There’s the outrage! Yeah! About time! Alarming evidence! Which I’m sure has been somehow proven by this time, I mean I’ve lost track, but dammit, it’s alarming! And outrageous!

Of course, by this time, I have seen so many mentions of large numbers, and so many different ways people are cheating, that I have completely forgotten about how every paragraph seems to have wildly varying numbers of people, and that nothing whatsoever in the article is anything close to actual evidence of anything more than clerical errors and the fact that when people move, they almost never bother to remove themselves from voter rolls in their former states. (As it turns out, the 765 number appears to be the only relevant number, as it is the only one with names that might actually match—but it is very likely that most if not all were errors where the precinct worker checked the wrong name on a list—not at all surprising considering the millions of ballots involved.)

And that’s the trick: just throw a whole bunch of nothing, just random clumps of bullshit—even better, toss in a few words of caution that there might be errors involved, so the story comes across as more honest—and pepper it with just the correct amount of righteous indignation, then wait for a few weeks or months—and then most of the people who read the story will only recall that they saw a news story where it was all but certain that rampant voter fraud had indeed taken place. They proved it!

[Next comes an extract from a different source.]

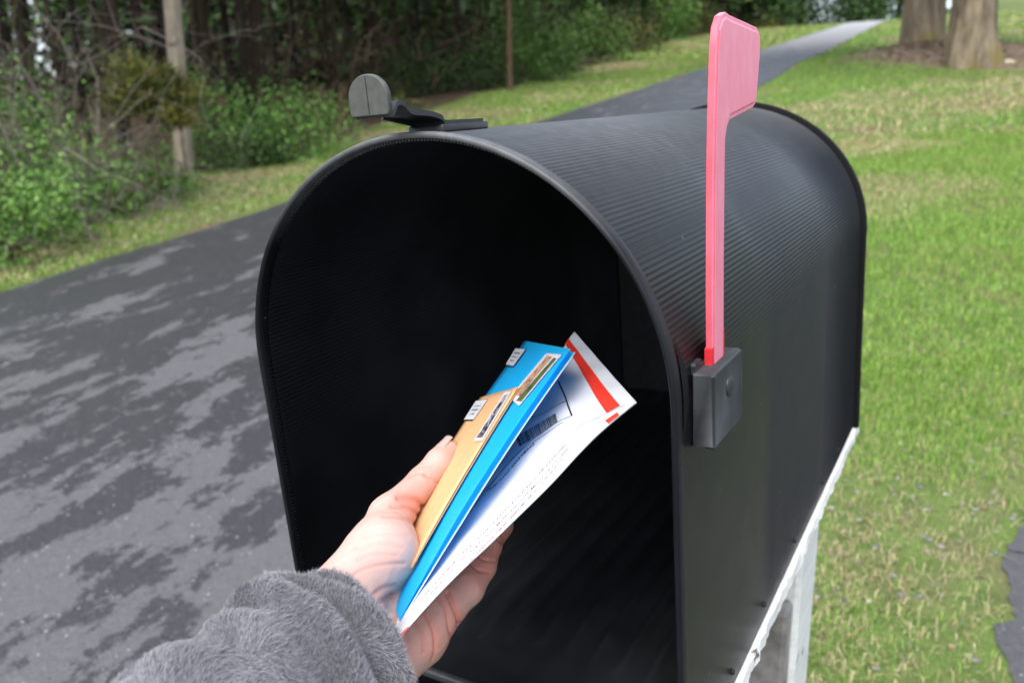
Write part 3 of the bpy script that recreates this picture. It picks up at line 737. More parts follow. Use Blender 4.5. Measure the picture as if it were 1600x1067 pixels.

At least I’m fairly sure that that’s what happened after all that evidence was looked at, though I never saw it or anything.

Also, after months have gone by, the same people will have seen many other reports of the same nature, with the same results, and bullshit piled on to bullshit will come across as even more convincing. Because few people dismiss total bullshit completely, and when they see variations of the same bullshit enough times, they begin to believe that at least some (probably most) has got to be true.

Especially because they want to believe it.

It’s what you call “modern journalism in action.”